American Music and the Music of America

 

David Tucker

David Tucker, my sometimes colleague out at the Ashbrook Center, is one of America’s underrated writers and thinkers, chiefly because he toils away most of the time out of view on the arcana of counter-terrorism and intelligence work at the Naval Postgraduate School in Monterey, such as can be seen in his book Illuminating the Dark Arts of War: Terrorism, Sabotage, and Subversion in Homeland Security and the New Conflict, or United States Special Operations Forces.

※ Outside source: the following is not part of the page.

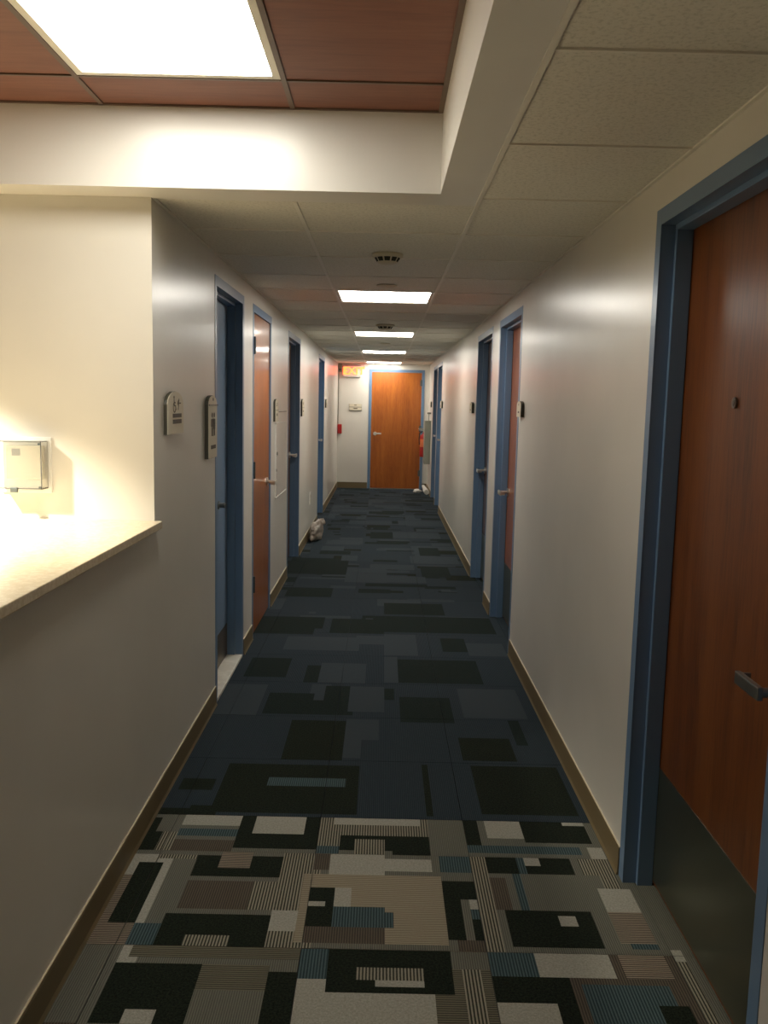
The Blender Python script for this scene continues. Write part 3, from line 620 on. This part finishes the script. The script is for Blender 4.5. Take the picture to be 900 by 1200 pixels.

But few people write as perceptively and poetically about American culture and religion than Tucker.  (He was one of the hidden forces behind the Constitutional Conversation: Letters from an Ohio Farmer project to which I contributed a few essays.)  And so don’t miss his new essay “Music and Civic Life in America,” just out from AEI’s Program on American Citizenship, co-written with his son Nathan Tucker.  Oh, did I mention that David and Nathan also play in their own quite good blues band in the Monterey area?  So they know more than a bit about this subject from the inside.  Anyway, here’s one brief sample:

Historically, music has filled its most prominent civic role in war, an activity that requires, even in a liberal democracy, the subordination of the private to the public. “Yankee Doodle” and William Billings’s “Chester,” a rousing defiance of tyranny and invocation of a liberating God, were popular during the Revolutionary War. During the Civil War, “The Battle Cry of Freedom,” “Dixie,” and, of course, “The Battle Hymn of the Republic” inspired the warring sides. George M. Cohan’s “Over There” encouraged Americans heading to Europe to fight in World War I.

I’d be tempted to induct David into the Power Line 100 Best Professors list, but given his subject matter, he’d probably have to kill me.